The Mudcat Café TM
Thread #61915   Message #3768043
Posted By: keberoxu
25-Jan-16 - 02:54 PM
Thread Name: Is Opera rubbish?
Subject: RE: Is Opera rubbish?
Nigel Douglas wrote: "If you want the unvarnished truth about a prima donna, ask another." He was writing about Adele Leigh vis-a-vis Kathleen Ferrier.

But what that quote brings to my mind is Lanfranco Rasponi's book of interviews called The Last Prima Donnas. Rasponi is dead, and so is practically everyone whom he interviewed; but some of those interviews are a glimpse into a century long past, and a tradition of which some parts survive and some are gone. Rasponi had an ax to grind, being the former promotor for Renata Tebaldi, and thus the competition with Callas actually informed his livelihood. However, what these retired professional singers, some of them much much older than Rasponi, have to say about Callas is sometimes disarming. Had to bring this up in response to dear Mister Shaw.

Most often said to Rasponi, regarding Callas: "She sang with three voices!"   The really elderly Italian women, however, are mostly more discerning. "She sang with three voices, only one of which was authentic," says one of them.

Augusta Oltrabella, old enough to have sung for Toscanini, offered a unique reminiscence. Oltrabella was on a first-name basis with Elvira de Hidalgo, another famous opera artist, who invited Oltrabella to come and hear a very young woman who was a promising student of de Hidalgo's. De Hidalgo specialized in the coloratura niche, the "soprano leggiero." And this was the specialty that de Hidalgo spent years of schooling on Maria Callas, whom Oltrabella recalled, reminiscing on the invitation, as a young woman so obese as to resemble a whale, and obviously too poor to afford shoes that fit; the shoes on her feet were literally torn so that her feet could get inside them. And young Callas owed to de Hidalgo the coloratura technique which she demonstrated, at the time, to Oltrabella.

This, declares Oltrabella, was Callas at her best: doing what she had been trained by her teacher to do, before the conductors, stage directors, and promotors got their greedy hot little hands on her. To hear Callas at her most reliable, one has to turn one's back on Tosca, Turandot, La Gioconda, Andrea Chenier, Medea, Norma, the high-profile dramatic stuff in which Callas exploited her personality traits. Instead, have another listen to things like I Puritani, La Sonnambula, the Bolero aria from I Vespri Siciliani.

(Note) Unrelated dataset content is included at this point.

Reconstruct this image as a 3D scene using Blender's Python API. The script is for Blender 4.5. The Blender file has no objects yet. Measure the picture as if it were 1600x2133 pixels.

Years ago, as a young accompanist, I enjoyed some conversations with a Greek mezzo-soprano, surely passed away by now, named Elena Nikolaidi, and remarked to her that listening to Callas sing the afore-mentioned Verdi Bolero sent chills along my spine. Nikolaidi said, "You are responding to her artistry. But remember this about Callas: she had everything, and she died without anything."